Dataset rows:
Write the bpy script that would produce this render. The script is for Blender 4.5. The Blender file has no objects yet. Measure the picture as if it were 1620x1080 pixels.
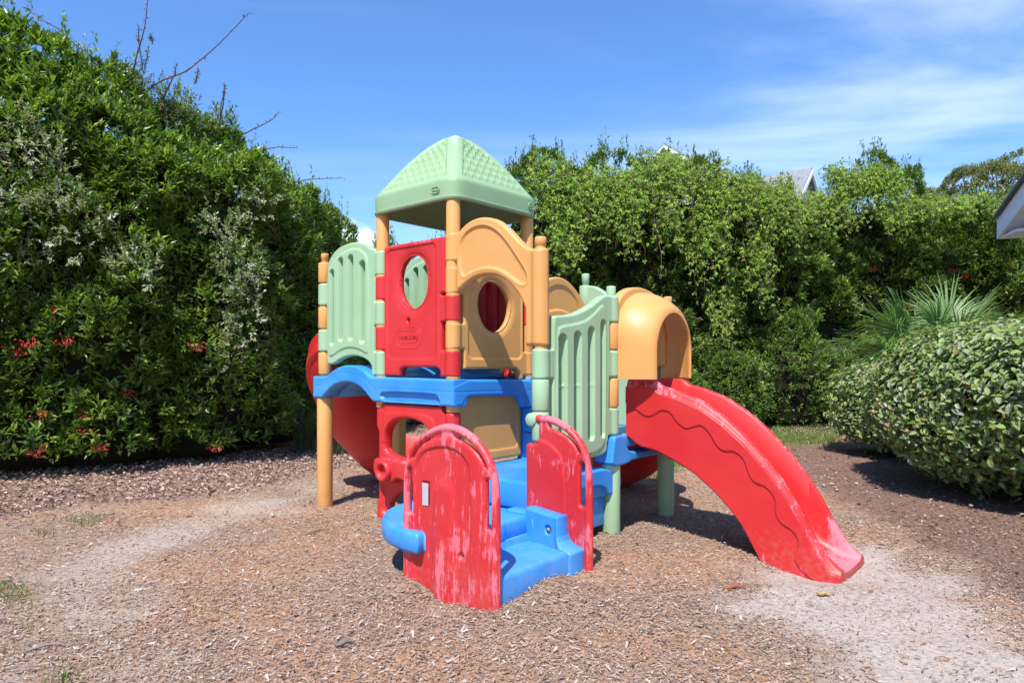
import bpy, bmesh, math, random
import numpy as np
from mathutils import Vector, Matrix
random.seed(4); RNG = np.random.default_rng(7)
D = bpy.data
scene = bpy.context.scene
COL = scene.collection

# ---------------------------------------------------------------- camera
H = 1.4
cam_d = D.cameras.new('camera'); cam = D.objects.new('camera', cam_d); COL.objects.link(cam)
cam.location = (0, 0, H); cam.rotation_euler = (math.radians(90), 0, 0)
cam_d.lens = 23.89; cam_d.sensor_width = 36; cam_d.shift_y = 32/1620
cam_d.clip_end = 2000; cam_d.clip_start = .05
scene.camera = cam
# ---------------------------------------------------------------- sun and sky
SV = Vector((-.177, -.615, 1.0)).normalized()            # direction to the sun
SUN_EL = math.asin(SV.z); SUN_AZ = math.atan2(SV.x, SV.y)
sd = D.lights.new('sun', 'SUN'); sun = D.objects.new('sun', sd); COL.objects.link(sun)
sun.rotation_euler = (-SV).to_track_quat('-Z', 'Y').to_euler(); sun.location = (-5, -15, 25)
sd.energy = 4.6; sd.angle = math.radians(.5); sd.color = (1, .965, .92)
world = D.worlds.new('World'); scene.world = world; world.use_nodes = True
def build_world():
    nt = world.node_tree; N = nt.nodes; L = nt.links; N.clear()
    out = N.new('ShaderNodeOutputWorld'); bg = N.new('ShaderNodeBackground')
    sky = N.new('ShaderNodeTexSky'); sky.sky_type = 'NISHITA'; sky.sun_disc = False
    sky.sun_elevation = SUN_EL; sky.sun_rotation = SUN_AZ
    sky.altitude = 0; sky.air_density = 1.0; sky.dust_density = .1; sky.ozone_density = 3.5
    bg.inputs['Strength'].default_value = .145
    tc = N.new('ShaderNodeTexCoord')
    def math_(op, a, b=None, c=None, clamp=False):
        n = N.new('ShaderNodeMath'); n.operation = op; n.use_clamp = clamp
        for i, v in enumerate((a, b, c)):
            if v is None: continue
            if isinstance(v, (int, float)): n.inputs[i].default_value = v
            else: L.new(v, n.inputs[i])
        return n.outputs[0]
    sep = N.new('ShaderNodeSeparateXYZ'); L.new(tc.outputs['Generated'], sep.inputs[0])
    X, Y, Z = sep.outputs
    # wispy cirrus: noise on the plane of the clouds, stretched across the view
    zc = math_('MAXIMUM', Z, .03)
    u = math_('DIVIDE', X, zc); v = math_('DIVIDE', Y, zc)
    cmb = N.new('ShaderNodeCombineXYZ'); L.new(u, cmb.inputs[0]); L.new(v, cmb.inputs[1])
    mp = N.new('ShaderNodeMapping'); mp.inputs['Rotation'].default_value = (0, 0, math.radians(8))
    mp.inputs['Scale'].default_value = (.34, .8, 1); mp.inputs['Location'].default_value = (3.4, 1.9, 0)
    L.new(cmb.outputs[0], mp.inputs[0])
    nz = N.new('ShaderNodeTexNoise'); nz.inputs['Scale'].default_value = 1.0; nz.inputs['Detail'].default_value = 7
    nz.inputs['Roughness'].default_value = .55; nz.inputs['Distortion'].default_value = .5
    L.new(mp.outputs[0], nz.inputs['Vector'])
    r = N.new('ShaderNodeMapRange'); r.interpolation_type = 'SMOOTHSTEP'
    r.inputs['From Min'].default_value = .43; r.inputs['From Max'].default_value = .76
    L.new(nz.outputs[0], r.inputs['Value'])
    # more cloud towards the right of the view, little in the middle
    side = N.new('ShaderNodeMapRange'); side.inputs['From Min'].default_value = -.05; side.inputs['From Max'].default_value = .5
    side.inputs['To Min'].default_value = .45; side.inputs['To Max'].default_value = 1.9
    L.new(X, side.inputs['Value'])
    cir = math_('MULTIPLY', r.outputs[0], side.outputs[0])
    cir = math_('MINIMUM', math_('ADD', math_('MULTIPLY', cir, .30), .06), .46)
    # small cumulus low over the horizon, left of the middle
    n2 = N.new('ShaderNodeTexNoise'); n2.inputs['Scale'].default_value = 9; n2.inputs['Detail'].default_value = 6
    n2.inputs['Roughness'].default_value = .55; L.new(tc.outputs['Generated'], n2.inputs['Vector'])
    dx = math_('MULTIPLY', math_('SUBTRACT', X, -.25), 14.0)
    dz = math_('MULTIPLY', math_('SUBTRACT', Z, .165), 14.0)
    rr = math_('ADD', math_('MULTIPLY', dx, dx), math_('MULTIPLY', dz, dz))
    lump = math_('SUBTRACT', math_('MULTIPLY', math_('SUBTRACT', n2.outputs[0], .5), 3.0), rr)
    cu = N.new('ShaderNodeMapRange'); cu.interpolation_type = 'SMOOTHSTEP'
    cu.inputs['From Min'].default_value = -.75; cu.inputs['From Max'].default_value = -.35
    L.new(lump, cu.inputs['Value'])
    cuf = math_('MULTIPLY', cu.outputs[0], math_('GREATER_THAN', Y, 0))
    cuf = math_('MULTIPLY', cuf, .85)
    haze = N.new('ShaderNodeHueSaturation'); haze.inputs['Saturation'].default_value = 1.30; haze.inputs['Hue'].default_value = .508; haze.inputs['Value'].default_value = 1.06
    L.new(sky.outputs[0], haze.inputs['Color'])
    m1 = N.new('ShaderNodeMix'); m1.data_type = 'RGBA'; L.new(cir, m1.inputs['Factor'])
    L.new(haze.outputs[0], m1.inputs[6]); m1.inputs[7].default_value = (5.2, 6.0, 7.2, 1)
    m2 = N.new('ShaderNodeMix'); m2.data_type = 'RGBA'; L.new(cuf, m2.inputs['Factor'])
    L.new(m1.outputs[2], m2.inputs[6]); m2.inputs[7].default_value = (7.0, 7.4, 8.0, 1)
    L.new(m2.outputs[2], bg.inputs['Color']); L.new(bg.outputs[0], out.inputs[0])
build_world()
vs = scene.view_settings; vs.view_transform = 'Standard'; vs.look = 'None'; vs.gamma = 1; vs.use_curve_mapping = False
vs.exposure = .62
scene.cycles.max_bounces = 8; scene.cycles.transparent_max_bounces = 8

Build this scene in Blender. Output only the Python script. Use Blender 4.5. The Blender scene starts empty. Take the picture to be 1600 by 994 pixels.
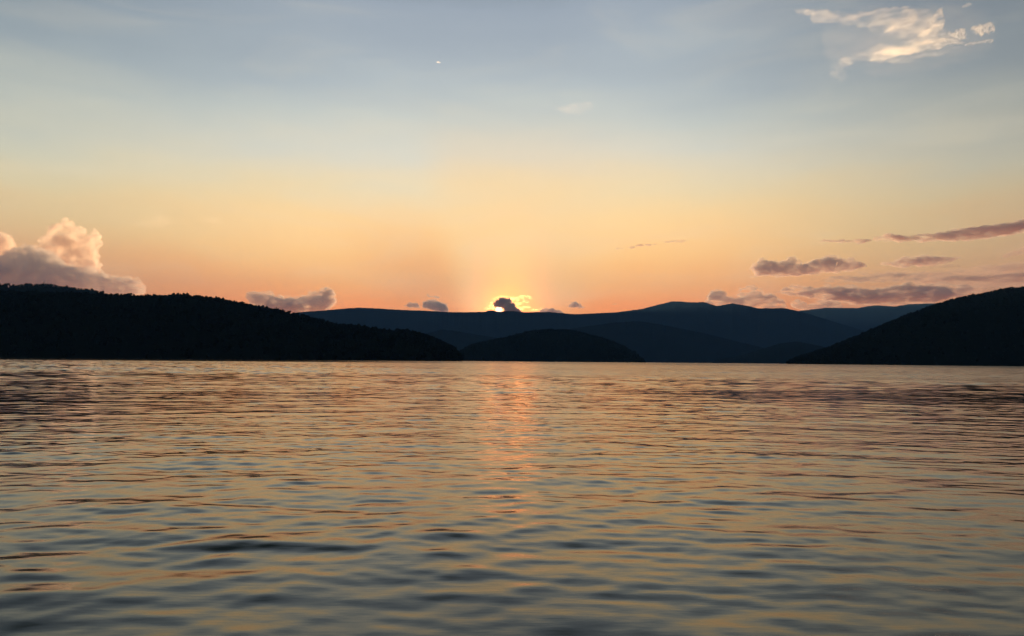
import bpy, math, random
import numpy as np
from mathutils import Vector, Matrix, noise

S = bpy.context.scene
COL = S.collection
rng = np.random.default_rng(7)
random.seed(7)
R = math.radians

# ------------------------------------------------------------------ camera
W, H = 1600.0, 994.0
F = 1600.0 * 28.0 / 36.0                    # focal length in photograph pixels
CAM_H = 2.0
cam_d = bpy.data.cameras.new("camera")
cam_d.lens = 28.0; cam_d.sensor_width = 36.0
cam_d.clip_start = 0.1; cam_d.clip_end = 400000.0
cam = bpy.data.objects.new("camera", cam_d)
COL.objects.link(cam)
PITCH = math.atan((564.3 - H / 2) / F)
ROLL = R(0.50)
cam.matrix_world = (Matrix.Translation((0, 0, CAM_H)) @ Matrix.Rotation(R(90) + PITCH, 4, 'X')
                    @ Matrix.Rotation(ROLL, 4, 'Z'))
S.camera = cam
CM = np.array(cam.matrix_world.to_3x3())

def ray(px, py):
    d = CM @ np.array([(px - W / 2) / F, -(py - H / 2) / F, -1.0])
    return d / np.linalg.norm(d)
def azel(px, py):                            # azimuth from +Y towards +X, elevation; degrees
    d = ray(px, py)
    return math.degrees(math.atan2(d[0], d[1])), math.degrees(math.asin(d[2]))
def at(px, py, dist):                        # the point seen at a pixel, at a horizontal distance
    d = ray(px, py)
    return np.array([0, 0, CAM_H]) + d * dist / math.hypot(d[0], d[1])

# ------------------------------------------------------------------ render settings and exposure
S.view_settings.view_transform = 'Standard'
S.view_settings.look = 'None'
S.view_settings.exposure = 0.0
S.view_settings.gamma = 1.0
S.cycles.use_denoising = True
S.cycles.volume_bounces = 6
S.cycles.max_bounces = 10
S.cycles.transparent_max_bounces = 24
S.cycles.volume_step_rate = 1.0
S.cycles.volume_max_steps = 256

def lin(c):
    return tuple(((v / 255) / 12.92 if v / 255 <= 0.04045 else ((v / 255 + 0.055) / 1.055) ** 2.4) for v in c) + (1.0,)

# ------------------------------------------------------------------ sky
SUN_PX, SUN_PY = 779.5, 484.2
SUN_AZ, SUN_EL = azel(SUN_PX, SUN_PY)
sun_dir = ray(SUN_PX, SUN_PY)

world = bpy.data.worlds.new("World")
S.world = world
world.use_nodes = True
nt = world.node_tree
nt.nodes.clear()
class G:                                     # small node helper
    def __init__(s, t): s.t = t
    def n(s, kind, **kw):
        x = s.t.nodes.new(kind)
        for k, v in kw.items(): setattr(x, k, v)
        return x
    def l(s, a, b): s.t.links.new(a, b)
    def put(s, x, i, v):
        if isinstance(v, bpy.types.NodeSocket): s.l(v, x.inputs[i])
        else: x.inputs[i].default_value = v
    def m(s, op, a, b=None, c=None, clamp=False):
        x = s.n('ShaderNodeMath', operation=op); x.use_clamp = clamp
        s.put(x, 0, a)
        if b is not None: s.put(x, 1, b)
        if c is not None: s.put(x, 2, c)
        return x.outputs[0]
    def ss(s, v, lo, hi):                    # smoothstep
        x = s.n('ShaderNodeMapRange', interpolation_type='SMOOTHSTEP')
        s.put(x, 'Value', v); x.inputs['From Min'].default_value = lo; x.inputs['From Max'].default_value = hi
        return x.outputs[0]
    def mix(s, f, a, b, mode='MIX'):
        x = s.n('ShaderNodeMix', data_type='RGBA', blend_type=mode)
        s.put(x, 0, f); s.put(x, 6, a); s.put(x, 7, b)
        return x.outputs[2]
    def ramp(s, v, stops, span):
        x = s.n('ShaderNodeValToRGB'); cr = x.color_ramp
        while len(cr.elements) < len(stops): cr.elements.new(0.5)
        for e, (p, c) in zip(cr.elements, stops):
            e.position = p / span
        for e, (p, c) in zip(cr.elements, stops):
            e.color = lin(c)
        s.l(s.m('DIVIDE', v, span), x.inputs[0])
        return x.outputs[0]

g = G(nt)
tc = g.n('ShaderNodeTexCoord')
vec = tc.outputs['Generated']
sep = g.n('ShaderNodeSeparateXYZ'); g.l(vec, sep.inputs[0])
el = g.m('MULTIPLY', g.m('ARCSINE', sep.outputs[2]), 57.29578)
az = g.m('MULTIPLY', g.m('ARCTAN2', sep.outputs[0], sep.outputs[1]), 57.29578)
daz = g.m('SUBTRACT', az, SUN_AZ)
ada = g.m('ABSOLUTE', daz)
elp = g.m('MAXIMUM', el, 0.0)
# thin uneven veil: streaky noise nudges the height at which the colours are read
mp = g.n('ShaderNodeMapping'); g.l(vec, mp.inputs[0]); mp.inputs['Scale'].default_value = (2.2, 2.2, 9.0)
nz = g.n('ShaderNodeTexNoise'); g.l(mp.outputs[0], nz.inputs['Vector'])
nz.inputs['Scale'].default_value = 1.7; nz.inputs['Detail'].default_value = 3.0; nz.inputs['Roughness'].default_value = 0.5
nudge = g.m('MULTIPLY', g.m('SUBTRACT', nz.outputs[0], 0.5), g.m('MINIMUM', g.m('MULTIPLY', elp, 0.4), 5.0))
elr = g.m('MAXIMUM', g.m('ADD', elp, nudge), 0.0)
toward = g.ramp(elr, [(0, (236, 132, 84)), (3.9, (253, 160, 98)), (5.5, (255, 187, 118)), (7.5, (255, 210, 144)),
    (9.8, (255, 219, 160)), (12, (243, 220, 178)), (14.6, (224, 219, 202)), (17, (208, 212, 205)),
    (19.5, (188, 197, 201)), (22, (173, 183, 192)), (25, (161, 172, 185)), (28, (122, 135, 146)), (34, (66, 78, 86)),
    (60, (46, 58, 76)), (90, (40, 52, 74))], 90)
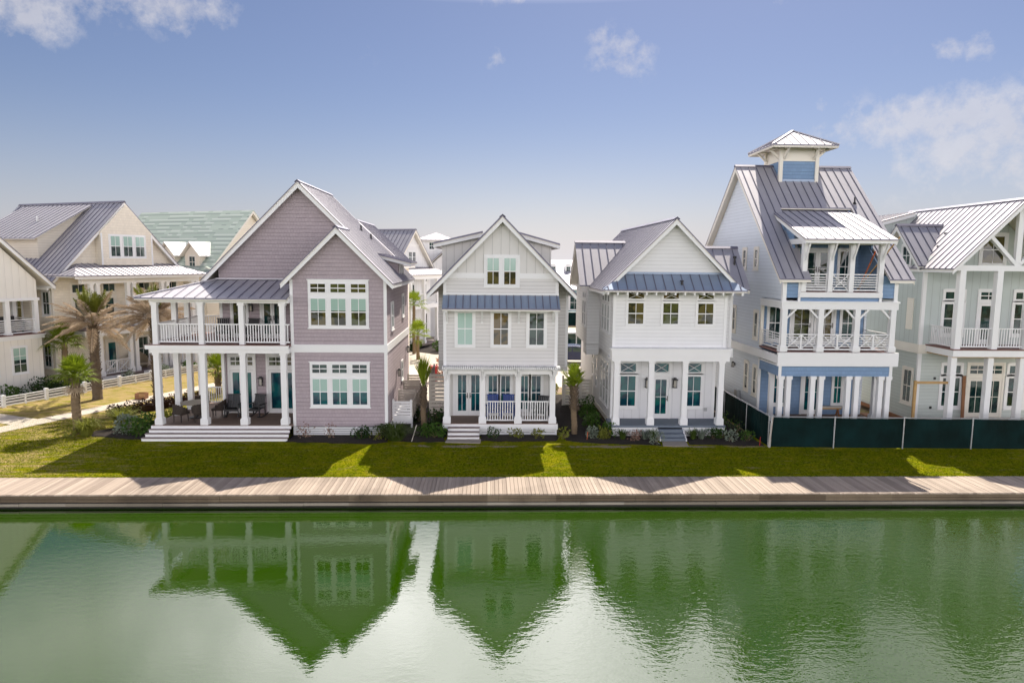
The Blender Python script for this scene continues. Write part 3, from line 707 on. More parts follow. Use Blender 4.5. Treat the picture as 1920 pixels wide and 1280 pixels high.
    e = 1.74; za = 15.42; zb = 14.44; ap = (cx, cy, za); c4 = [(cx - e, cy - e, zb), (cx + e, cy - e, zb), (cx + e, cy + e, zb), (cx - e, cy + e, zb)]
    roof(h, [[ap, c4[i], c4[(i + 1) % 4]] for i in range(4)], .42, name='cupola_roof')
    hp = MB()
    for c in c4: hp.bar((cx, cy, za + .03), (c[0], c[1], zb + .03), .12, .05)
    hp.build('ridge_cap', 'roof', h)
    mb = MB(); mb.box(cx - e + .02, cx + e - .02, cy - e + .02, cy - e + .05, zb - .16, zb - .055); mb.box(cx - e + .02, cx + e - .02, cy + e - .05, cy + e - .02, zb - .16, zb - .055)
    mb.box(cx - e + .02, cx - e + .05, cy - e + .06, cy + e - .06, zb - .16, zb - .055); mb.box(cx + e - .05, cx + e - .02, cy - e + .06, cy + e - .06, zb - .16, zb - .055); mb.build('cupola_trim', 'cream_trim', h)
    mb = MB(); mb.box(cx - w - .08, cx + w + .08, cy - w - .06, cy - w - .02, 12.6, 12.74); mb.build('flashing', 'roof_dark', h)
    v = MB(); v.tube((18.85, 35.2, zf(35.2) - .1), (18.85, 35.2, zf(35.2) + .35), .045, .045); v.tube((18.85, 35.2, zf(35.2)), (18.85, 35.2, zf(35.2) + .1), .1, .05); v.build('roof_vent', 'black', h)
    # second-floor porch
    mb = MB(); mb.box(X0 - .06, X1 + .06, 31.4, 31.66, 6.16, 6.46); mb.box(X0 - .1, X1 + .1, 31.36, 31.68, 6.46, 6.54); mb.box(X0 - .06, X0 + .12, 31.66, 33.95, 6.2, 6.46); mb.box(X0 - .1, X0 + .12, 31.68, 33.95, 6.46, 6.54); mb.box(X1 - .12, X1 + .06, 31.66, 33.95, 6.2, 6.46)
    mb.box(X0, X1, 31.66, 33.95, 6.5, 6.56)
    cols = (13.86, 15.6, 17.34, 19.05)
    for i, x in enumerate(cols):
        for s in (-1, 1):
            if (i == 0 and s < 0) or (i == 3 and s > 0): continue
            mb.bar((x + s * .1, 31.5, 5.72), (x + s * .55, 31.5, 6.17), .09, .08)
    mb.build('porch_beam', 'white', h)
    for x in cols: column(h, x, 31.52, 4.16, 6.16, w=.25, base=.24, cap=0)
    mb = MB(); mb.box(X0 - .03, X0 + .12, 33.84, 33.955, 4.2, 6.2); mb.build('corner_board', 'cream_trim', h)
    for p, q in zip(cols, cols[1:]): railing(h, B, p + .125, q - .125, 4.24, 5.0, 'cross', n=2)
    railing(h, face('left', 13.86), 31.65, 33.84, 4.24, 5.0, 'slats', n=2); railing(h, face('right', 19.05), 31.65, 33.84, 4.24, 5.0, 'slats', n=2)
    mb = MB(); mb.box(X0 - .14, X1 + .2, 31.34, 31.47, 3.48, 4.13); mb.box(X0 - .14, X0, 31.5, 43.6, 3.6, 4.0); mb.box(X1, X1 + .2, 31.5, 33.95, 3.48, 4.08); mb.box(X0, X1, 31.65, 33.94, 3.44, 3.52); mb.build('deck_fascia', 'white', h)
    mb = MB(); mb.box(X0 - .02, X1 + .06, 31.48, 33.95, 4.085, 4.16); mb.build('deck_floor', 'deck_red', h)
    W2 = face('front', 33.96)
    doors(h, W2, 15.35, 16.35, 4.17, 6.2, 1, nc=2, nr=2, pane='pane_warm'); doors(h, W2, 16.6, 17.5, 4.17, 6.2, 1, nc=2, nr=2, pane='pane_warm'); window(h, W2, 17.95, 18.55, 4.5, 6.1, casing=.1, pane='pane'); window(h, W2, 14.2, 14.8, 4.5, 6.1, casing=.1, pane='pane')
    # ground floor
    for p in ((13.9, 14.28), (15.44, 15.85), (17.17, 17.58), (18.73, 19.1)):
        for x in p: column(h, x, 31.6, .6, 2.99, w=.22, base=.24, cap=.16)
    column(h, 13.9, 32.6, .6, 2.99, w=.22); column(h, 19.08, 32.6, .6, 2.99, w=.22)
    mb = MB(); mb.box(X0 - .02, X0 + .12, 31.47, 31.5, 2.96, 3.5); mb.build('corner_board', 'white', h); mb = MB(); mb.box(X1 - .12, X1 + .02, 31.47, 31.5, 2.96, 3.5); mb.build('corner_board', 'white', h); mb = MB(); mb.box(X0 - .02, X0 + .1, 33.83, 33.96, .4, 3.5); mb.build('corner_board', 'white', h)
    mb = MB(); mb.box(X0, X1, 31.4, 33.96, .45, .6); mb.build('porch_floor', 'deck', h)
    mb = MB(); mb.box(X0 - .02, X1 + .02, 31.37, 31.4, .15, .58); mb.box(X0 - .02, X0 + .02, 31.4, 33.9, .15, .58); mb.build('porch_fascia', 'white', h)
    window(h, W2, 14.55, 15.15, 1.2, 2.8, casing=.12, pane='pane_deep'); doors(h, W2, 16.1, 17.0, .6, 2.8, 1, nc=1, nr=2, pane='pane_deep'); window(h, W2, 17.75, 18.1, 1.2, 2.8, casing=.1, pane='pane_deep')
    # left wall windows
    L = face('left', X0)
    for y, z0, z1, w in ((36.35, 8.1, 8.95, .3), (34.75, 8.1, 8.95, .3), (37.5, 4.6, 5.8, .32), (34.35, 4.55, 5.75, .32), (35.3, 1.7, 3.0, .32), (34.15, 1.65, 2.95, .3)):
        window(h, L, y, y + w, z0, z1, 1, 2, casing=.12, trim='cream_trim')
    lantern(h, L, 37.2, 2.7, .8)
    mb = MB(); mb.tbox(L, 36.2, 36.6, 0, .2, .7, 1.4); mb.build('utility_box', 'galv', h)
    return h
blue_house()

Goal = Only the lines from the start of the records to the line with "COL = scene.collection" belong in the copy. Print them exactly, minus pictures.

Written response =
Write the bpy script that would produce this render. The script is for Blender 4.5. The Blender file has no objects yet. Measure the picture as if it were 1620x1080 pixels.
import bpy, bmesh, math, random
import numpy as np
from mathutils import Vector, Matrix
random.seed(4); RNG = np.random.default_rng(7)
D = bpy.data
scene = bpy.context.scene
COL = scene.collection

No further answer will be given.